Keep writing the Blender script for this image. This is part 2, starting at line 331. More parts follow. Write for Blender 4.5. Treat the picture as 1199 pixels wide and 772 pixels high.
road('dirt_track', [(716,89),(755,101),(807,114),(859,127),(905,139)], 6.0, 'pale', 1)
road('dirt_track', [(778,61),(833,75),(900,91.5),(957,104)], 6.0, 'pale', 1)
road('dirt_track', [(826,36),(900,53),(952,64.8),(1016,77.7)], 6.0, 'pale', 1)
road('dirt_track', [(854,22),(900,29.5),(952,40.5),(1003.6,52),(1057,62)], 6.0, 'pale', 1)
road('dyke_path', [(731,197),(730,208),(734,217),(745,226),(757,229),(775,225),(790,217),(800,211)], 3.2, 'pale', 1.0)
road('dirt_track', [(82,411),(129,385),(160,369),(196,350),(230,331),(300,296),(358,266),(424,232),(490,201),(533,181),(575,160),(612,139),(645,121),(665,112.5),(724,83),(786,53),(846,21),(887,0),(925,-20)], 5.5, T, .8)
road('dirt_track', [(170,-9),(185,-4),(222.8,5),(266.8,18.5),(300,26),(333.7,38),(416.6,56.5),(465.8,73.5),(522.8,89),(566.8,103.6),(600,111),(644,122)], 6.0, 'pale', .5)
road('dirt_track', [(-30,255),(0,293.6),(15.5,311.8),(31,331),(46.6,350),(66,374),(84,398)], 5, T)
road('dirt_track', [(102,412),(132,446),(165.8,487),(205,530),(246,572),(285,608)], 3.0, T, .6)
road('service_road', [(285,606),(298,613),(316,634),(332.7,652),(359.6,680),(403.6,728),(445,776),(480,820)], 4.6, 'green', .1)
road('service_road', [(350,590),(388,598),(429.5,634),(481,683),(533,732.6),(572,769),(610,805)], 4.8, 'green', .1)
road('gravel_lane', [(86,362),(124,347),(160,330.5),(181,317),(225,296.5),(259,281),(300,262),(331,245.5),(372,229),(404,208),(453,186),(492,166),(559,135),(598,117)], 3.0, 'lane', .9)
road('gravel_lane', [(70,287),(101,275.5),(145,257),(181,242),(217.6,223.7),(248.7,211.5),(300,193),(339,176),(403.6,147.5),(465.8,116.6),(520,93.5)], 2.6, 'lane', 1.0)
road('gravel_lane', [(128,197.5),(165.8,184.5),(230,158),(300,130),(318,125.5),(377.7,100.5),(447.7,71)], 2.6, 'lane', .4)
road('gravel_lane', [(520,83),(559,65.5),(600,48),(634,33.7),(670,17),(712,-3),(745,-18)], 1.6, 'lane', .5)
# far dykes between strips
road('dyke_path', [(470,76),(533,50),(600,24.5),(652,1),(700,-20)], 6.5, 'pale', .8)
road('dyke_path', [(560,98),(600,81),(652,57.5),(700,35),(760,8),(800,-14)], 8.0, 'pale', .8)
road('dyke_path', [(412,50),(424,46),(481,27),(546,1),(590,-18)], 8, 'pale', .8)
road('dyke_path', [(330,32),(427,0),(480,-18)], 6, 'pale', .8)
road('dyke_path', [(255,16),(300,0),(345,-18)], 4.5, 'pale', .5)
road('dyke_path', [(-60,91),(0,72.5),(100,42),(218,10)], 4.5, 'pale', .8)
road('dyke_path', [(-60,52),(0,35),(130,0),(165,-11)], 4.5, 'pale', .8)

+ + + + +

#### REQUIREMENTS:
Write out the whole listing exactly.

#### TASK RESPONSE:
Keep writing the Blender script for this image. This is part 2, starting at line 331. More parts follow. Write for Blender 4.5. Treat the picture as 1199 pixels wide and 772 pixels high.
road('dirt_track', [(716,89),(755,101),(807,114),(859,127),(905,139)], 6.0, 'pale', 1)
road('dirt_track', [(778,61),(833,75),(900,91.5),(957,104)], 6.0, 'pale', 1)
road('dirt_track', [(826,36),(900,53),(952,64.8),(1016,77.7)], 6.0, 'pale', 1)
road('dirt_track', [(854,22),(900,29.5),(952,40.5),(1003.6,52),(1057,62)], 6.0, 'pale', 1)
road('dyke_path', [(731,197),(730,208),(734,217),(745,226),(757,229),(775,225),(790,217),(800,211)], 3.2, 'pale', 1.0)
road('dirt_track', [(82,411),(129,385),(160,369),(196,350),(230,331),(300,296),(358,266),(424,232),(490,201),(533,181),(575,160),(612,139),(645,121),(665,112.5),(724,83),(786,53),(846,21),(887,0),(925,-20)], 5.5, T, .8)
road('dirt_track', [(170,-9),(185,-4),(222.8,5),(266.8,18.5),(300,26),(333.7,38),(416.6,56.5),(465.8,73.5),(522.8,89),(566.8,103.6),(600,111),(644,122)], 6.0, 'pale', .5)
road('dirt_track', [(-30,255),(0,293.6),(15.5,311.8),(31,331),(46.6,350),(66,374),(84,398)], 5, T)
road('dirt_track', [(102,412),(132,446),(165.8,487),(205,530),(246,572),(285,608)], 3.0, T, .6)
road('service_road', [(285,606),(298,613),(316,634),(332.7,652),(359.6,680),(403.6,728),(445,776),(480,820)], 4.6, 'green', .1)
road('service_road', [(350,590),(388,598),(429.5,634),(481,683),(533,732.6),(572,769),(610,805)], 4.8, 'green', .1)
road('gravel_lane', [(86,362),(124,347),(160,330.5),(181,317),(225,296.5),(259,281),(300,262),(331,245.5),(372,229),(404,208),(453,186),(492,166),(559,135),(598,117)], 3.0, 'lane', .9)
road('gravel_lane', [(70,287),(101,275.5),(145,257),(181,242),(217.6,223.7),(248.7,211.5),(300,193),(339,176),(403.6,147.5),(465.8,116.6),(520,93.5)], 2.6, 'lane', 1.0)
road('gravel_lane', [(128,197.5),(165.8,184.5),(230,158),(300,130),(318,125.5),(377.7,100.5),(447.7,71)], 2.6, 'lane', .4)
road('gravel_lane', [(520,83),(559,65.5),(600,48),(634,33.7),(670,17),(712,-3),(745,-18)], 1.6, 'lane', .5)
# far dykes between strips
road('dyke_path', [(470,76),(533,50),(600,24.5),(652,1),(700,-20)], 6.5, 'pale', .8)
road('dyke_path', [(560,98),(600,81),(652,57.5),(700,35),(760,8),(800,-14)], 8.0, 'pale', .8)
road('dyke_path', [(412,50),(424,46),(481,27),(546,1),(590,-18)], 8, 'pale', .8)
road('dyke_path', [(330,32),(427,0),(480,-18)], 6, 'pale', .8)
road('dyke_path', [(255,16),(300,0),(345,-18)], 4.5, 'pale', .5)
road('dyke_path', [(-60,91),(0,72.5),(100,42),(218,10)], 4.5, 'pale', .8)
road('dyke_path', [(-60,52),(0,35),(130,0),(165,-11)], 4.5, 'pale', .8)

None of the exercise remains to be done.